───── Data supplied ─────

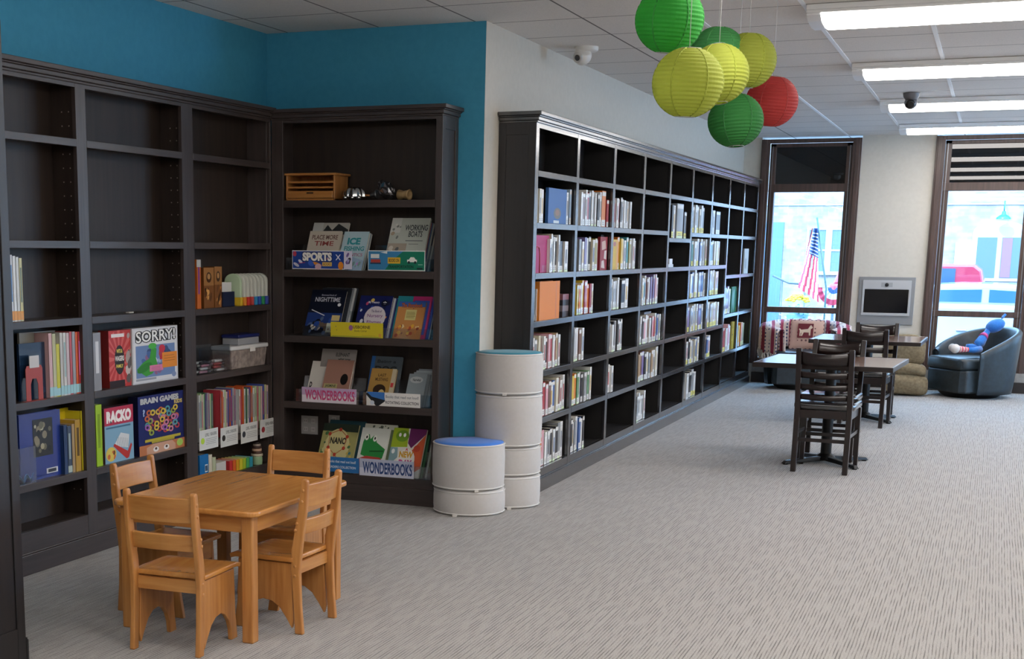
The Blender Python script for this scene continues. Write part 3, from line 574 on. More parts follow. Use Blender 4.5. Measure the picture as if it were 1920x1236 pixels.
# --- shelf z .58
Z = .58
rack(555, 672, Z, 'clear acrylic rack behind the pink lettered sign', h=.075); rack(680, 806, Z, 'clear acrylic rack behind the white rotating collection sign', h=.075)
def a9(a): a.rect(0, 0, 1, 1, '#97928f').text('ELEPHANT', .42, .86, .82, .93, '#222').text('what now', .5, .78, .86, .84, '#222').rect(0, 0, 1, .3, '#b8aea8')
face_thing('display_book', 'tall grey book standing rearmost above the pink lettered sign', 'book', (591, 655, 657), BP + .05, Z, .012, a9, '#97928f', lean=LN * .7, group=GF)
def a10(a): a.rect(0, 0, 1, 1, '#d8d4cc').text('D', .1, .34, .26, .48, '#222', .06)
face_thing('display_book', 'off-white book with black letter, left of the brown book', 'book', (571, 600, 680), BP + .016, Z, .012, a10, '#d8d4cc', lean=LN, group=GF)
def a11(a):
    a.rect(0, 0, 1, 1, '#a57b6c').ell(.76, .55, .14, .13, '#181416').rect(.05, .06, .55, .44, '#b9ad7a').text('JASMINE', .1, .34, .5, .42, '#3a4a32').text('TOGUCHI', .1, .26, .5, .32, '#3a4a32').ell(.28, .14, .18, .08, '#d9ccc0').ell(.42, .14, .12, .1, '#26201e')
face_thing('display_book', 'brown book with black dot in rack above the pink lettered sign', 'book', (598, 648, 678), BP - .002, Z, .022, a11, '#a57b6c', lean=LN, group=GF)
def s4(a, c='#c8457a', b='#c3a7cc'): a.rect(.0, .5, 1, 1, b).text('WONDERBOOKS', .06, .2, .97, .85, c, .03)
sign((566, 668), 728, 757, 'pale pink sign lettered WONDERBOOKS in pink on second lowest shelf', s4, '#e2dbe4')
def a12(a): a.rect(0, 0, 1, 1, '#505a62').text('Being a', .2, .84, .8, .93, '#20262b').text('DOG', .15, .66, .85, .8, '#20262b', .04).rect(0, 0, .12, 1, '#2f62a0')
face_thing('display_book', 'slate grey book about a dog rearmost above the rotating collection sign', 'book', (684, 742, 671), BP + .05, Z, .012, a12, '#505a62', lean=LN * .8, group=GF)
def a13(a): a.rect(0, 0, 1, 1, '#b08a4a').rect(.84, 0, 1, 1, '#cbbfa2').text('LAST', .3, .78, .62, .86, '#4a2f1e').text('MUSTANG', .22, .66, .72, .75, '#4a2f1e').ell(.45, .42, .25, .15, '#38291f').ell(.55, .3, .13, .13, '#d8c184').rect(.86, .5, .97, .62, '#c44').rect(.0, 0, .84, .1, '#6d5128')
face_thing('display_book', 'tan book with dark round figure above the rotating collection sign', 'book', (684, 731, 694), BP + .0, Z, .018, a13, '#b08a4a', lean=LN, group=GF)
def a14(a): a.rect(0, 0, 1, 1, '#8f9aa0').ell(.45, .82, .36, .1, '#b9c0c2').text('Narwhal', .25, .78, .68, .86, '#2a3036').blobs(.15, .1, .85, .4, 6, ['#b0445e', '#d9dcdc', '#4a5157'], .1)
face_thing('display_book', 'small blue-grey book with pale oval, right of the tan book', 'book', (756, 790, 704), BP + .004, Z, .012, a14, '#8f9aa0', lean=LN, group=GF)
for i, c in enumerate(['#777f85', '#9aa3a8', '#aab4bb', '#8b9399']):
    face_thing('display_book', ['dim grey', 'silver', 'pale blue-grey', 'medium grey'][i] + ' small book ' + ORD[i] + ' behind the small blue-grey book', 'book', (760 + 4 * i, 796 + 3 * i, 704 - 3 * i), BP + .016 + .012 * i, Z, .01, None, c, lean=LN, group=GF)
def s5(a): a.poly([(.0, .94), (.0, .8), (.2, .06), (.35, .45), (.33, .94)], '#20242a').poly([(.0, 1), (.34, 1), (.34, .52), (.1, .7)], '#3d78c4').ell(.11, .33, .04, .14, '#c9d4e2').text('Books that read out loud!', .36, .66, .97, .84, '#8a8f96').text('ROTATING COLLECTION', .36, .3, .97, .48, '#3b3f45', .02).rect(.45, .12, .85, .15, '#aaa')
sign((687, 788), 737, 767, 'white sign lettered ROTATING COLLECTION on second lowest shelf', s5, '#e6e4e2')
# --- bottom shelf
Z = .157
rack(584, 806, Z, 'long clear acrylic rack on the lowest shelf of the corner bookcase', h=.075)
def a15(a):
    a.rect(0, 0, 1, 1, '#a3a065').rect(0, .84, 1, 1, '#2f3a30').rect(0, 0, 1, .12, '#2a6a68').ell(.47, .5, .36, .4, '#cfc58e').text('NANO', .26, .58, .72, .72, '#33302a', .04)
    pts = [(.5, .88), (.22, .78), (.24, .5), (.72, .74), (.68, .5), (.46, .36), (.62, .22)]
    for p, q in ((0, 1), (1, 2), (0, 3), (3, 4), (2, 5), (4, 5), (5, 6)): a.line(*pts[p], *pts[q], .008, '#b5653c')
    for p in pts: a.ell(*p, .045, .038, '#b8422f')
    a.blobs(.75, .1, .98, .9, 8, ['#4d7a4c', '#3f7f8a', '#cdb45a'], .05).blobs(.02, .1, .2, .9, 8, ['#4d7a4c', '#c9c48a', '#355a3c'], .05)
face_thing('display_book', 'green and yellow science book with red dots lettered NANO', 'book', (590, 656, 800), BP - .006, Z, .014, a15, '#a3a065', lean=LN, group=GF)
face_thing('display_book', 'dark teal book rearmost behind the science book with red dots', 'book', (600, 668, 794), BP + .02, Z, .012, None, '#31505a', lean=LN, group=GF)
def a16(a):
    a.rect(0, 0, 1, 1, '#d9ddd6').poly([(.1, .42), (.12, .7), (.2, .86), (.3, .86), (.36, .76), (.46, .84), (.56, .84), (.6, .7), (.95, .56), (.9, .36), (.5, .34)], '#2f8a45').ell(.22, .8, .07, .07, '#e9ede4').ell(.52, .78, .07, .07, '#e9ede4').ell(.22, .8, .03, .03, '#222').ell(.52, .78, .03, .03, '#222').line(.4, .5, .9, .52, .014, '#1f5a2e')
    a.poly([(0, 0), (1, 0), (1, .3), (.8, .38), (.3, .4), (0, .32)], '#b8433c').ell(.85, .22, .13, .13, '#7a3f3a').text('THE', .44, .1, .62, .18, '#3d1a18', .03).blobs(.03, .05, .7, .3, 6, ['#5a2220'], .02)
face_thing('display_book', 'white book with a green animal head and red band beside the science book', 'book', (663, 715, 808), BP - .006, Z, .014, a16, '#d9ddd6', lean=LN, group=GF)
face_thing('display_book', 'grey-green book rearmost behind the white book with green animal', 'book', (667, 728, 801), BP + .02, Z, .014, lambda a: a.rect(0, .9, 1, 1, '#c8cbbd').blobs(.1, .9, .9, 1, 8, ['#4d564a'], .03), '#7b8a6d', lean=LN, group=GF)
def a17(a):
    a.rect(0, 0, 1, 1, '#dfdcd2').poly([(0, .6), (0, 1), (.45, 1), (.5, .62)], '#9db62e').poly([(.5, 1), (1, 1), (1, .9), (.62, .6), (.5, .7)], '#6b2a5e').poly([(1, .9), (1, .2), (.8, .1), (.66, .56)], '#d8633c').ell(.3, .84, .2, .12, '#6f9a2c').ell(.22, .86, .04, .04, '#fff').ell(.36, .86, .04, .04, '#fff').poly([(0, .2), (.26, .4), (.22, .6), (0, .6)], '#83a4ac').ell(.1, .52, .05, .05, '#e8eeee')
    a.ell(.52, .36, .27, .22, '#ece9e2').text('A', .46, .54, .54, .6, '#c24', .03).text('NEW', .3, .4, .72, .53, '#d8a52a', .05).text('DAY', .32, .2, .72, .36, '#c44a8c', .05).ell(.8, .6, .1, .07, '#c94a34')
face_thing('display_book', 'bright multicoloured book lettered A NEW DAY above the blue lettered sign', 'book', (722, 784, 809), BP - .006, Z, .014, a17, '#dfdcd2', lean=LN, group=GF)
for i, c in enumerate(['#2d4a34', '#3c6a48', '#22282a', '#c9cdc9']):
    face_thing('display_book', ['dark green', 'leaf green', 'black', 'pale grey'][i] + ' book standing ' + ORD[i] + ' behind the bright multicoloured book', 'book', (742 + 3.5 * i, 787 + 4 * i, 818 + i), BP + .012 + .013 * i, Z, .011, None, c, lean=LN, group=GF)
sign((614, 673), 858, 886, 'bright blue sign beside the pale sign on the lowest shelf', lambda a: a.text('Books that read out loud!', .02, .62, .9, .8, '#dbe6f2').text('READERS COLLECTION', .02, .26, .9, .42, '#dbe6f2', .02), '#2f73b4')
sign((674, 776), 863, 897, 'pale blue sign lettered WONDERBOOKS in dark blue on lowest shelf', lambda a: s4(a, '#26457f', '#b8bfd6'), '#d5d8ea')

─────
───── Data supplied ─────

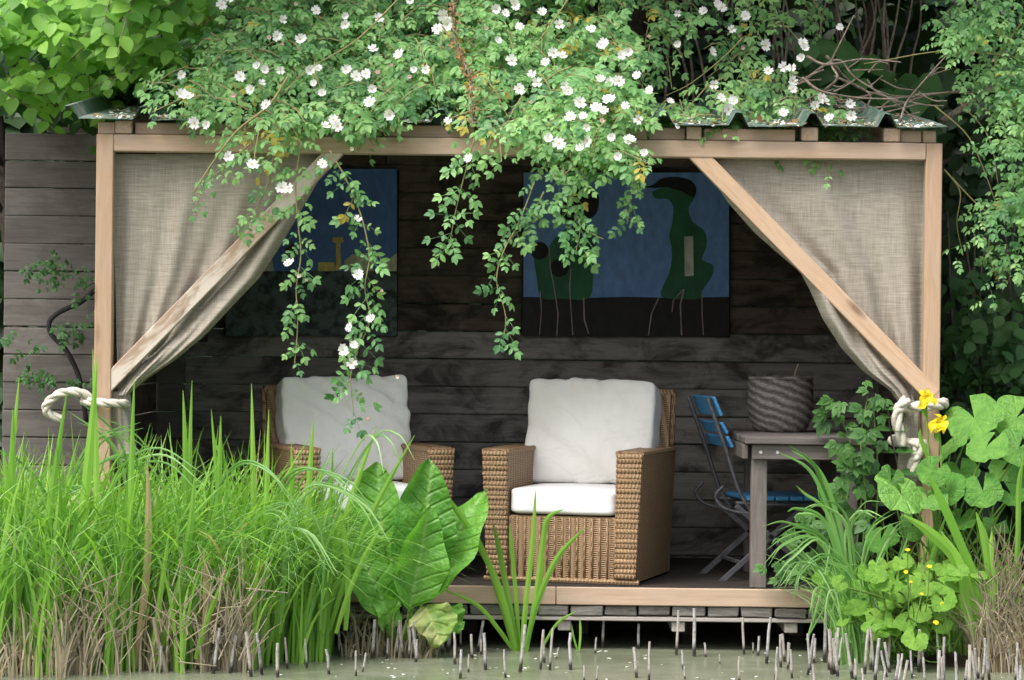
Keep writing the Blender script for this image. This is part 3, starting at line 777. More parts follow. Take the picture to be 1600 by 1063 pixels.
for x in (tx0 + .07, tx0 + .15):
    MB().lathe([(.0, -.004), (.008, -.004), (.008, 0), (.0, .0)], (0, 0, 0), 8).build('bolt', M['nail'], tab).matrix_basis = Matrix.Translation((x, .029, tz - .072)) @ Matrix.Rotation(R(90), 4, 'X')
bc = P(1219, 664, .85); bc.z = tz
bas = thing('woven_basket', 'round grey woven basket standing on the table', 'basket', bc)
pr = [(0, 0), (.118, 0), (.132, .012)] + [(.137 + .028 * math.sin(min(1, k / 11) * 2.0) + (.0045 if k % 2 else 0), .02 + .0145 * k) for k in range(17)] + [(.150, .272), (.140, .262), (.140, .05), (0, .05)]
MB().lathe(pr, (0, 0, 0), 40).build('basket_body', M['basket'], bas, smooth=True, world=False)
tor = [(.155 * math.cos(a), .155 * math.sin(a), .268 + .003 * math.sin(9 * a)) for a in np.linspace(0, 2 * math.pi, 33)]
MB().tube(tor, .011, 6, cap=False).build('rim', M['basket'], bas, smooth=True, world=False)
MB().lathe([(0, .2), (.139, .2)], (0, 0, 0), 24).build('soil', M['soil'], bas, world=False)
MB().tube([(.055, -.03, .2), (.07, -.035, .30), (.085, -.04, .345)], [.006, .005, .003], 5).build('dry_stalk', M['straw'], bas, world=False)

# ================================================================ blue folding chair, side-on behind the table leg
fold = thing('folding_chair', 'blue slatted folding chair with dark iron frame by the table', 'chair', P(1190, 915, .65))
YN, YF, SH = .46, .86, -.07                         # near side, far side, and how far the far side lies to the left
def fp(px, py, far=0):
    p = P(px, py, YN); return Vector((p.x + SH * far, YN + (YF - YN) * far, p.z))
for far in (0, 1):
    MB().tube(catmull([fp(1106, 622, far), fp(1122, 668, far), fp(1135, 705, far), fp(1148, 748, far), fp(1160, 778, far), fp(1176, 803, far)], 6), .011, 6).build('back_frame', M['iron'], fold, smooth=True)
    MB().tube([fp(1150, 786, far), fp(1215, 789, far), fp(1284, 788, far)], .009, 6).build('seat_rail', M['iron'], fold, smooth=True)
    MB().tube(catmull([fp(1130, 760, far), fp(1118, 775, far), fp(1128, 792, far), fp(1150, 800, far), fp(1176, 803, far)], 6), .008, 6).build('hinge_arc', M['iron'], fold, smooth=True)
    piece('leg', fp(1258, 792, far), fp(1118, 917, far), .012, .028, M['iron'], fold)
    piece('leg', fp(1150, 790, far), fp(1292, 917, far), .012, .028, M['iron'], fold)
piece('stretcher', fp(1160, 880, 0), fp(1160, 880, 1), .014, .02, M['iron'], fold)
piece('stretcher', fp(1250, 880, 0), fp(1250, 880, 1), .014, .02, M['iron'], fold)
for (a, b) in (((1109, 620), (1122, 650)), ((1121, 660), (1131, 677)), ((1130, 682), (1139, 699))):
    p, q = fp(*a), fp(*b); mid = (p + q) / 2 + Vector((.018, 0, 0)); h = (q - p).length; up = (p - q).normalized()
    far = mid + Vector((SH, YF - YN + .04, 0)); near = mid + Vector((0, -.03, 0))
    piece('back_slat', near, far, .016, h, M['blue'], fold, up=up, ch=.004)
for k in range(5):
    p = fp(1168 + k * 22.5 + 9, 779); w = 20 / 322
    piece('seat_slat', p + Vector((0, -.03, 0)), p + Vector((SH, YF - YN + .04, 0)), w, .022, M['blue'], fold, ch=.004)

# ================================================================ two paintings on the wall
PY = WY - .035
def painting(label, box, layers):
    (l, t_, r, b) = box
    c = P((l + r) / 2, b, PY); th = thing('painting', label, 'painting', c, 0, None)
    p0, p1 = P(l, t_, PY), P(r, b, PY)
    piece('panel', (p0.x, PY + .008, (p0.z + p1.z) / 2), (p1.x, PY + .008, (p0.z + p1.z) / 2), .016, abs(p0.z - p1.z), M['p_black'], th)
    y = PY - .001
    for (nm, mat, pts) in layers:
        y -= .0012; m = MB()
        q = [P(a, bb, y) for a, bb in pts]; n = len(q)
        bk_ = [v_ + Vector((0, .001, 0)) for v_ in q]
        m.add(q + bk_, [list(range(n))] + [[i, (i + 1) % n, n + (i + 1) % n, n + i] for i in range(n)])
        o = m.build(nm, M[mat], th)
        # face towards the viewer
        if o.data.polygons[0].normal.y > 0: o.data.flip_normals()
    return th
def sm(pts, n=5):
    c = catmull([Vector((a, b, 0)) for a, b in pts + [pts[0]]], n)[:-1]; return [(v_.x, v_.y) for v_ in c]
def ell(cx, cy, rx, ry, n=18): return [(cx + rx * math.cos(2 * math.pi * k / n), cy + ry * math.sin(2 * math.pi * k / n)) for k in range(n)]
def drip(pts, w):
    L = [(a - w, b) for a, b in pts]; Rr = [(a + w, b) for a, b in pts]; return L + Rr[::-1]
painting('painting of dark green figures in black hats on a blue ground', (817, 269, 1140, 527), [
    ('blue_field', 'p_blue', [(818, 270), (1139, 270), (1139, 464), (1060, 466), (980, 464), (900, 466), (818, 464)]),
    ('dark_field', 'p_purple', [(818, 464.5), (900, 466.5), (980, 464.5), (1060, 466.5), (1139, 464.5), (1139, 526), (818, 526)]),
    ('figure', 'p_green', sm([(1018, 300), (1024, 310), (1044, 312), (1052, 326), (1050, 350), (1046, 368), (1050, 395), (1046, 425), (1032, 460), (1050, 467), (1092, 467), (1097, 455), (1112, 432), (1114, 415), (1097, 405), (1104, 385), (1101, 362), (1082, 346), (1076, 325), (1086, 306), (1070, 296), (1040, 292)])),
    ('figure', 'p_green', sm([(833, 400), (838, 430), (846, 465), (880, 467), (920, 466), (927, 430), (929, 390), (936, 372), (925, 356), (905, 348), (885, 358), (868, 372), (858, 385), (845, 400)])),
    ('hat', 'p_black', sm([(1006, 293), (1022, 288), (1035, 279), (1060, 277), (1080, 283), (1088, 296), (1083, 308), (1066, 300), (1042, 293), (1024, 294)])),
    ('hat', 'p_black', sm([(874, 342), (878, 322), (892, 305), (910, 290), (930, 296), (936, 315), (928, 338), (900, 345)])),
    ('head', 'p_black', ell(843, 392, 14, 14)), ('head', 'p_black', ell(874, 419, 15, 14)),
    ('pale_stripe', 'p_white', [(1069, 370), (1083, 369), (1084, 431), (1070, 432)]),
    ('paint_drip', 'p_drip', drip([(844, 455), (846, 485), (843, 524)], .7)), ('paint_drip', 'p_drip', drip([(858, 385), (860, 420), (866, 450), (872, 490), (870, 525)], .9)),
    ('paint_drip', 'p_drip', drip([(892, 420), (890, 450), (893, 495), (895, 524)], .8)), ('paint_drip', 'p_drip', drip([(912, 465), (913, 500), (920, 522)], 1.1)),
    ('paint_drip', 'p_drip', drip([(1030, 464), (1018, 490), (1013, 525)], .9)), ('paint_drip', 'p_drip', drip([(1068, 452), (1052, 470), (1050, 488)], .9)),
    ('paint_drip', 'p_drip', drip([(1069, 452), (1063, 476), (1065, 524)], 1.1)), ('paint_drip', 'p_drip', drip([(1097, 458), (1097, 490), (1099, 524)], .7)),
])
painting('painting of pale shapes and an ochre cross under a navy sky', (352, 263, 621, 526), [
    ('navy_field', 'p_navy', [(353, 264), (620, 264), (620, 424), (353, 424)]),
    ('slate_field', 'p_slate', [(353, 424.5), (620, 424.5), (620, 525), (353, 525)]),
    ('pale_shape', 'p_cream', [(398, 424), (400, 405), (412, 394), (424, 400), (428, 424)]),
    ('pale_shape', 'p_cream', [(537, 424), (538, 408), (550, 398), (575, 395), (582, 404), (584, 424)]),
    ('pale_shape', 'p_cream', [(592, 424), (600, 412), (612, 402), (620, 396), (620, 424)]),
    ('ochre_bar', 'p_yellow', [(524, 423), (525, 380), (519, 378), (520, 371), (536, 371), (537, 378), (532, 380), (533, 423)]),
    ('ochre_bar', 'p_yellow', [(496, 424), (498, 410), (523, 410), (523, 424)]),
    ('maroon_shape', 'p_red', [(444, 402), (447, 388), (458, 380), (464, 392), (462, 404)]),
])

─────

:: The problem ::
The lines to quote run from the one containing "Keep writing the" to the one containing "M['straw'], bas, world=False)". Quote them exactly, with both of those lines, and nothing else.

:: Written response ::
Keep writing the Blender script for this image. This is part 3, starting at line 777. More parts follow. Take the picture to be 1600 by 1063 pixels.
for x in (tx0 + .07, tx0 + .15):
    MB().lathe([(.0, -.004), (.008, -.004), (.008, 0), (.0, .0)], (0, 0, 0), 8).build('bolt', M['nail'], tab).matrix_basis = Matrix.Translation((x, .029, tz - .072)) @ Matrix.Rotation(R(90), 4, 'X')
bc = P(1219, 664, .85); bc.z = tz
bas = thing('woven_basket', 'round grey woven basket standing on the table', 'basket', bc)
pr = [(0, 0), (.118, 0), (.132, .012)] + [(.137 + .028 * math.sin(min(1, k / 11) * 2.0) + (.0045 if k % 2 else 0), .02 + .0145 * k) for k in range(17)] + [(.150, .272), (.140, .262), (.140, .05), (0, .05)]
MB().lathe(pr, (0, 0, 0), 40).build('basket_body', M['basket'], bas, smooth=True, world=False)
tor = [(.155 * math.cos(a), .155 * math.sin(a), .268 + .003 * math.sin(9 * a)) for a in np.linspace(0, 2 * math.pi, 33)]
MB().tube(tor, .011, 6, cap=False).build('rim', M['basket'], bas, smooth=True, world=False)
MB().lathe([(0, .2), (.139, .2)], (0, 0, 0), 24).build('soil', M['soil'], bas, world=False)
MB().tube([(.055, -.03, .2), (.07, -.035, .30), (.085, -.04, .345)], [.006, .005, .003], 5).build('dry_stalk', M['straw'], bas, world=False)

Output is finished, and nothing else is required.